Do any lines in the data below contain "scene"? If so, copy every one of them.

begin

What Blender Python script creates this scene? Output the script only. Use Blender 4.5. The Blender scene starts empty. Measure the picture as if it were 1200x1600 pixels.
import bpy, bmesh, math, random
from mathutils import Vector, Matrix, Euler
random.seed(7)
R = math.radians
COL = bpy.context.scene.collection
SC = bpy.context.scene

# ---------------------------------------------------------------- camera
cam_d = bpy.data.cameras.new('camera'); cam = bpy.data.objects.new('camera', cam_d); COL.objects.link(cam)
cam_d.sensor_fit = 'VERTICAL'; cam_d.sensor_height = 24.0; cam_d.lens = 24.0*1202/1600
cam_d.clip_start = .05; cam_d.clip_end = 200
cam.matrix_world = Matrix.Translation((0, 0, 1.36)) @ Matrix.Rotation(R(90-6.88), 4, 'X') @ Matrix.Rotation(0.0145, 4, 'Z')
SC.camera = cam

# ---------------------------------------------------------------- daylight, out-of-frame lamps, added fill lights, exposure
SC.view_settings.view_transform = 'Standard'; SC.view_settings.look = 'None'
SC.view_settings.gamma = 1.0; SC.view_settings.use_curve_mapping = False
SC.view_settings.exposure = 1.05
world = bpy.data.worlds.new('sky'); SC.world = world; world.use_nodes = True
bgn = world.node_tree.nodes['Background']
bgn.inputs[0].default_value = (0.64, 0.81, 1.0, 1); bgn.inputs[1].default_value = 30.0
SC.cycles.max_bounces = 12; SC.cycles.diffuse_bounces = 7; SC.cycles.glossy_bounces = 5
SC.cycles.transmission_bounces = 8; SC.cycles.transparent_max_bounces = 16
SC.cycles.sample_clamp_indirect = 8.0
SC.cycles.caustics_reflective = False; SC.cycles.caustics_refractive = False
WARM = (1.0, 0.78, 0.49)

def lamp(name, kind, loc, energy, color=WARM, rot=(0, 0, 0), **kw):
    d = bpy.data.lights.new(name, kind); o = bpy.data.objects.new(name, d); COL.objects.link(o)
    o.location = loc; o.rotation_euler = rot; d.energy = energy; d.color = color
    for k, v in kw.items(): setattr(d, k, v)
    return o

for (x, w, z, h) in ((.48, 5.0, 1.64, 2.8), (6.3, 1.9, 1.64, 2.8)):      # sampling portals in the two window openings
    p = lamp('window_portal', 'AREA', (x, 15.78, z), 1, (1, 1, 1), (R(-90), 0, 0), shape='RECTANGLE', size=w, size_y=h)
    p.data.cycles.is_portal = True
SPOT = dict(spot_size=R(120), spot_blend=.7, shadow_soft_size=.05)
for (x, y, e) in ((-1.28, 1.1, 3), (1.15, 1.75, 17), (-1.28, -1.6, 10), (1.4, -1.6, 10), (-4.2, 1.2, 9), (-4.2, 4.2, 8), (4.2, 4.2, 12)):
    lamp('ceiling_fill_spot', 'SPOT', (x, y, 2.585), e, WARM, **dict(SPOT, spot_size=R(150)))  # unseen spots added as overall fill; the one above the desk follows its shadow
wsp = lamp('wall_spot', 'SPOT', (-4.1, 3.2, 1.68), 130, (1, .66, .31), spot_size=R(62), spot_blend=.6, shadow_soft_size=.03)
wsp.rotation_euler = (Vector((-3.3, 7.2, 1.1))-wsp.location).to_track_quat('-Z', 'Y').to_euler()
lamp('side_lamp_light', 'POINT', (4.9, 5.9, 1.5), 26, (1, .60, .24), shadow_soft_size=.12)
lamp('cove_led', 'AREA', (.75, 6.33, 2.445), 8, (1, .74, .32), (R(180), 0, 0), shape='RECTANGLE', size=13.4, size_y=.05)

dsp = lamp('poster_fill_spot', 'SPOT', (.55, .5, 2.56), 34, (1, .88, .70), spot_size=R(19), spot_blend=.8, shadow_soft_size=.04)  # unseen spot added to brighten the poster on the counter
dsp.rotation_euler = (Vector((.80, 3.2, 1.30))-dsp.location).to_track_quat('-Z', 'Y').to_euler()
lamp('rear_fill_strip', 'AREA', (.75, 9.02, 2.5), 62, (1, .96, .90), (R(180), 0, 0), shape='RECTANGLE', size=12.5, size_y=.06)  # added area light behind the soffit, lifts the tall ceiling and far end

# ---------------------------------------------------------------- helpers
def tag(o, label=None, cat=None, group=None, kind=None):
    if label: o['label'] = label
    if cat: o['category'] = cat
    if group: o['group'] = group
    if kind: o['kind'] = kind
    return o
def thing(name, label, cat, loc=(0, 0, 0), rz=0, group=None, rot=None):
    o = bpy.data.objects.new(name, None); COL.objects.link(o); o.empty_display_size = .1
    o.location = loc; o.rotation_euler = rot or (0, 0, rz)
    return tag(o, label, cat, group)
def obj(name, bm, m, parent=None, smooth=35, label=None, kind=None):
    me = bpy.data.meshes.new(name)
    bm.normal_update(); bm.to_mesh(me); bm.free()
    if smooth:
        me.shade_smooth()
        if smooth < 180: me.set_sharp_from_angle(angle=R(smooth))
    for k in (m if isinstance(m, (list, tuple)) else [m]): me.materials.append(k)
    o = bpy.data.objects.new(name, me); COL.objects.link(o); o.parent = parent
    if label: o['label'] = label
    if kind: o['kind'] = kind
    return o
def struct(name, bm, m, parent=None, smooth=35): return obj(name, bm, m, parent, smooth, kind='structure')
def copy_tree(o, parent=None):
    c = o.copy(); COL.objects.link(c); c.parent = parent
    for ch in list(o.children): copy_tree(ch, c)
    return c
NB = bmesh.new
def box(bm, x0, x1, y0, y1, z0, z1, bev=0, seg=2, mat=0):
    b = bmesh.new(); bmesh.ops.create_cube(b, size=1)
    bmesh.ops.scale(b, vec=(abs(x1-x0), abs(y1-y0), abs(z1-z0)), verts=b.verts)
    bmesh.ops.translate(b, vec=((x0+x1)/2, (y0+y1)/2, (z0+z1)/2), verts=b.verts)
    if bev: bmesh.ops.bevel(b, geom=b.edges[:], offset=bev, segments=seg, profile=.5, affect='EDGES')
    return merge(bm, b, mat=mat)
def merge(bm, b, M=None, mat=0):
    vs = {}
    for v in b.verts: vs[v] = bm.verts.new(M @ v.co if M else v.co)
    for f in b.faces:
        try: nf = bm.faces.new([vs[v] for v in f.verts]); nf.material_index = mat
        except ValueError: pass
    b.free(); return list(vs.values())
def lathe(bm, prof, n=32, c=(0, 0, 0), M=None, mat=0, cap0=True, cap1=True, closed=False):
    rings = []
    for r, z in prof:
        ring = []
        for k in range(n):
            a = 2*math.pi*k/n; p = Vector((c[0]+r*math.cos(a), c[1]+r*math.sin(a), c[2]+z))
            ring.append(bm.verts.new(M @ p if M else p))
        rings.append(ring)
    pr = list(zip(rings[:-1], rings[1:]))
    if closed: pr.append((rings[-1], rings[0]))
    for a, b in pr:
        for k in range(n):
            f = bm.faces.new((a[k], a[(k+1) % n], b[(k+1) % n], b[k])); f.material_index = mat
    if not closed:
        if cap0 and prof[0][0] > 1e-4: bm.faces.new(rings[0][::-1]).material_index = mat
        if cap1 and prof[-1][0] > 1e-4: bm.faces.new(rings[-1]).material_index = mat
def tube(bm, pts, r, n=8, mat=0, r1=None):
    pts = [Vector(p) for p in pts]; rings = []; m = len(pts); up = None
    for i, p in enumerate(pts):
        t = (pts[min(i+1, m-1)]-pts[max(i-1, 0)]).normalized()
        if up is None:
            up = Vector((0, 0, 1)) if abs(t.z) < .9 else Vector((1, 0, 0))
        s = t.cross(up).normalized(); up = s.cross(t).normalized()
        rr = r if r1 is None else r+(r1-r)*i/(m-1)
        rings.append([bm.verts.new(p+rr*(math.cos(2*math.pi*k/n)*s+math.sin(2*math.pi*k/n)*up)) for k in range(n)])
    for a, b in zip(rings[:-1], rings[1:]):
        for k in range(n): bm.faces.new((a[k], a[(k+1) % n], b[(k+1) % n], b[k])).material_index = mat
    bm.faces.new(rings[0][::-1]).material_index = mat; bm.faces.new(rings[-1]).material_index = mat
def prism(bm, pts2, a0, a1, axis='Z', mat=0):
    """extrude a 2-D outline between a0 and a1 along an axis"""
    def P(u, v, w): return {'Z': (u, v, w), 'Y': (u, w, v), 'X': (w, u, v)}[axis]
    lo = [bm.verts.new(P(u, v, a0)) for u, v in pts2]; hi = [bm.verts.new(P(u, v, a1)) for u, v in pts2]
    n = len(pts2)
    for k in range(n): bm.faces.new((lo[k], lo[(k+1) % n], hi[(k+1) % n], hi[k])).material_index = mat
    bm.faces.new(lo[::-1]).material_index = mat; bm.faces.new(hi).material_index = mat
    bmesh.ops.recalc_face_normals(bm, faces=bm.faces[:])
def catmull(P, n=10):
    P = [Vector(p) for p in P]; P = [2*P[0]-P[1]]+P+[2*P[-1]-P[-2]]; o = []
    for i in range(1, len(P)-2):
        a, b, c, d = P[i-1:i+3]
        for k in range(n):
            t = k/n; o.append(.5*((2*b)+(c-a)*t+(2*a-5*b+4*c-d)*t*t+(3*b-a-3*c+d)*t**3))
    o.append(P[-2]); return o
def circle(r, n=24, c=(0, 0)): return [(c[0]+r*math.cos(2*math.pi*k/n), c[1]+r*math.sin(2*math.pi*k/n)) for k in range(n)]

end

▶ _FINAL ANSWER_:
What Blender Python script creates this scene? Output the script only. Use Blender 4.5. The Blender scene starts empty. Measure the picture as if it were 1200x1600 pixels.
COL = bpy.context.scene.collection
SC = bpy.context.scene